Таким образом, "умирание" чувства долга к ближнему началось в обществе с момента радостного сознания, что дело это приняло хороший оборот. Все были этим довольны, но сознание того, что это уже "не мое", а чье-то чужое дело, дело, которое куда-то "отошло от меня", понемногу стало устранять из жизни каждого деятеля потребность личного соприкосновения с этим делом.
"Со ступеньки на ступеньку", "помалу, по полсаженки", забота о чужом горе понемножку стала забываться обществом, стала выходить из обихода его личной жизни. Толпа рваных, голодных переселенцев, таких же самых, которые до приезда чиновника возбуждали сострадание и обязанность помочь, теперь заставляла только радоваться, что есть уже по этому делу новый чиновник, и тщательно указать к нему дорогу.
— Батюшки! Отцы наши! Помогите сиротам! — как и прежде, слышалось под окнами. Но теперь обыватель не считал себя обязанным расспросить переселенца о том, откуда он, куда идет, какие у него средства, — как это он считал необходимым для себя сделать два месяца тому назад; теперь он (но все-таки еще с искренним сочувствием к несчастному) лишь подробно объясняет ему только одно, — как найти нового чиновника.
— Иди, друг любезный, прямо вот по этой улице… Видишь церковь? Желтая? Так пройди ты церковь и поверни направо и потом опять поверни налево, ну, а там спросишь! Он тебе все сделает!
А еще миновало несколько недель и месяцев, и стали слышаться уже и такие разговоры:
— Батюшки, отцы наши! Помогите!..
— Переселенцы?
— Переселенцы, отцы наши, родимые!
— Идите к чиновнику!
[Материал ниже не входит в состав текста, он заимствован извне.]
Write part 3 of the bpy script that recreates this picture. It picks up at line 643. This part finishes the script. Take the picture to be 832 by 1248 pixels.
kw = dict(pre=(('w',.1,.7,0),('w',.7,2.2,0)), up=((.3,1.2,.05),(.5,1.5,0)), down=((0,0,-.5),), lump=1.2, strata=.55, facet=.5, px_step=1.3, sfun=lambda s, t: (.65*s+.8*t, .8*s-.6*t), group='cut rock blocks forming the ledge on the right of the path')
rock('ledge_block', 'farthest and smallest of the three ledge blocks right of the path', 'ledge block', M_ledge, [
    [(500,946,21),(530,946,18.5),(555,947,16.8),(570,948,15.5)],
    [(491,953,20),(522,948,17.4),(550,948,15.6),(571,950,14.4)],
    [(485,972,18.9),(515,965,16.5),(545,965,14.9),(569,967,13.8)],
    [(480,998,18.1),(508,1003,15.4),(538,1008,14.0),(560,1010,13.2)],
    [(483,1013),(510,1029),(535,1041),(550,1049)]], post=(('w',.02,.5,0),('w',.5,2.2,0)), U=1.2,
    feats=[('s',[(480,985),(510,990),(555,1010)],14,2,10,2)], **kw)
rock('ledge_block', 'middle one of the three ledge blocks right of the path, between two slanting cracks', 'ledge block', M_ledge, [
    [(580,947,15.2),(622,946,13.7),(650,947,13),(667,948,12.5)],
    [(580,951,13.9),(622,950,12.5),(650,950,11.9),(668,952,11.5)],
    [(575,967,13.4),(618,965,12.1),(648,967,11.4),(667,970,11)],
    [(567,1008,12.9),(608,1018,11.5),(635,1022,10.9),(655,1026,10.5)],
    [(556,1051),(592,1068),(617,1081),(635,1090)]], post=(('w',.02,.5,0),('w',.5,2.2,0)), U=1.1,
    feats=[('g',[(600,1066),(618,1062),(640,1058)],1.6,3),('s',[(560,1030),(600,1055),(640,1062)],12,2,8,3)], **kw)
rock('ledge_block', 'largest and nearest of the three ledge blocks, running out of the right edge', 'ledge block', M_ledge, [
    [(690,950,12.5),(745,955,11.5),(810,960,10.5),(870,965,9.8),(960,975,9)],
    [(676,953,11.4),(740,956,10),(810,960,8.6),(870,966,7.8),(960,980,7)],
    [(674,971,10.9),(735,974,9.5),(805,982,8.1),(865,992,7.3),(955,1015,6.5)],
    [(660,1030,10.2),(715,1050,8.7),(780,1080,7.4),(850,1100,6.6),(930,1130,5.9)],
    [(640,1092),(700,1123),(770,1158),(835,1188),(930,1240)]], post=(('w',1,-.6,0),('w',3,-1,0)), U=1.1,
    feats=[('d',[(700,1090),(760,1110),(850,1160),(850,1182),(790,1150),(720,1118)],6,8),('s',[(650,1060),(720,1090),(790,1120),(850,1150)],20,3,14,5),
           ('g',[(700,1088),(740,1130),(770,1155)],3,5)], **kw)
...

К чиновнику идите!
— Да где ж он, батюшка, этот чиновник-то будет?
— Спроси у городового!
В конце концов одно из тех "прочих дел", которое было "изъято" из мирского ведения и сделалось заботой не общества, а специально назначенного лица, "как рукой сняло" с общественной совести и, конечно, умалило размеры общественной деятельности.
3
Сказать, что это могло произойти вообще от нашего равнодушия к общественным делам, нельзя. Нет, вот хоть бы в гор. Томске, где все переселенческое дело теперь лежит на одном лице, и где общество ни в чем ему не содействует (да и не может содействовать, так как чиновник не может принимать пожертвований), существует "Общество попечения о начальном образовании в г, Томске". Дела этого Общества всецело, всею тяжестию лежат на общественных плечах, не вверены никакому специально назначенному лицу, не изъяты из всех прочих забот томских граждан, и что же? деятельность членов этого Общества как нельзя лучше доказывает, что об апатии общественной не может быть и речи. Деятельность этого Общества изображена в отчете в таких подразделениях: I) Теплое платье и плата за право учения. Из 315 просивших того и другого, выдано пособие 300, из которых 135 — круглые сироты. 2) Сверхштатные учителя и учреждение своих школ. В 1888 году таких своих школ было в Томске 13, с 1383 учащимися обоего пела (почти поровну). 3) Публичные воскресные чтения и вечерние повторительные классы. Число слушателей доходит до 500 человек. 4) Профессиональное образование. Открыты: женская рукодельная школа, женская кулинарная школа и воскресная школа "технического рисования". 5) Народная бесплатная библиотека. В 1887 году в ней было 2381 названий сочинений и 796 подписчиков. Расход на все это в 1882 году, при начале деятельности Общества, был 664 р.; в настоящее время (в 1887 г.) он вырос до 8361 руб. В приходе в 1882 году было 3676 р., а в 1887 году — 12 456 руб. Вся деятельность, весь ее приход и расход держится исключительно на добровольных пожертвованиях людей, сочувствующих делу и считающих его в числе своих личных нравственных обязанностей. При начале своей деятельности Общество заявило, что оно "открывает прием пожертвований всевозможными вещами, имеющими какую-нибудь ценность, начиная с полкопейки" (?). И кто только и чем только не жертвовал на это дело! Рабочая артель в 1883 году пожертвовала 6 р. 25 к. В реестре пожертвований находятся: верблюжья и овечья шерсть, грифельные доски, картины, мебель, дверные петли, лайковые перчатки, кресты, пуговицы, готовое платье, книги, материалы для платья. А затем идут пожертвования сотнями, тысячами, а в 1887 году почетный гражданин г. Томска жертвует Обществу каменный двухэтажный дом, приспособленный для помещения библиотеки, народного театра и публичных чтений (Отчет, 1887. Томск).